Eyes on Design

Kriston on October 18, 2005
Jewelry by Alexander Calder

Alexander Calder, Pin, n.d., Smithsonian American Art Museum, 1968.7.1

Designer Michael Rock of 2x4 on Dutch design:

I don’t consider Dutch Design to be design generated in the Netherlands. I consider Dutch Design a kind of work, or an attitude about work, or even a brand of work, that could theoretically occur anywhere at anytime.

(Courtesy of Design Observer.) That's a point that speaks to me. Saying what precisely makes Dutch design Dutch, even identifying just a few key attributes, is probably impossibly challenging—yet Rock knows it when he sees it and can say so with complete confidence. To some extent we all operate with a general framework of traits of Western societies: French taste, German ingenuity, American enthusiasm, and so forth.
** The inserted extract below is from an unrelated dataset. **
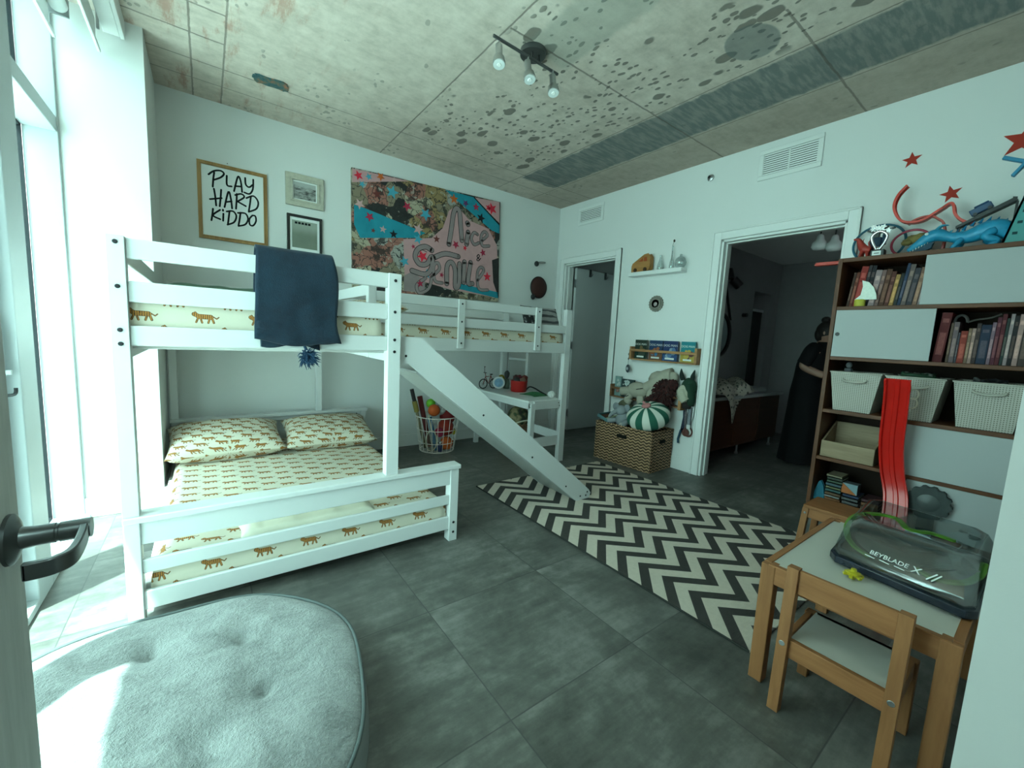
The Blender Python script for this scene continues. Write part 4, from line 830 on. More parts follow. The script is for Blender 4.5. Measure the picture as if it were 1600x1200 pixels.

Whether these holistic perceptions amount to anything more specific than je ne se quoi, it's fun to page through the American design annals for answers. A watershed in 20th century American material culture came in the form of Alexander Calder's airborn biomorphic stabiles and mobiles, which have had an enormous influence on American design. Take, for example, Calder's jewelry: While I admit that what I know about jewelry wouldn't fill a post, his jewely looks very American in composition to me. But I couldn't pinpoint that key quality that distinguishes it from other examples.

What will be interesting is the degree to which these essential qualities—American-ness or what have you—remain identifiable as design draws less from modernist and national sources and more from the postmodernist and globalized.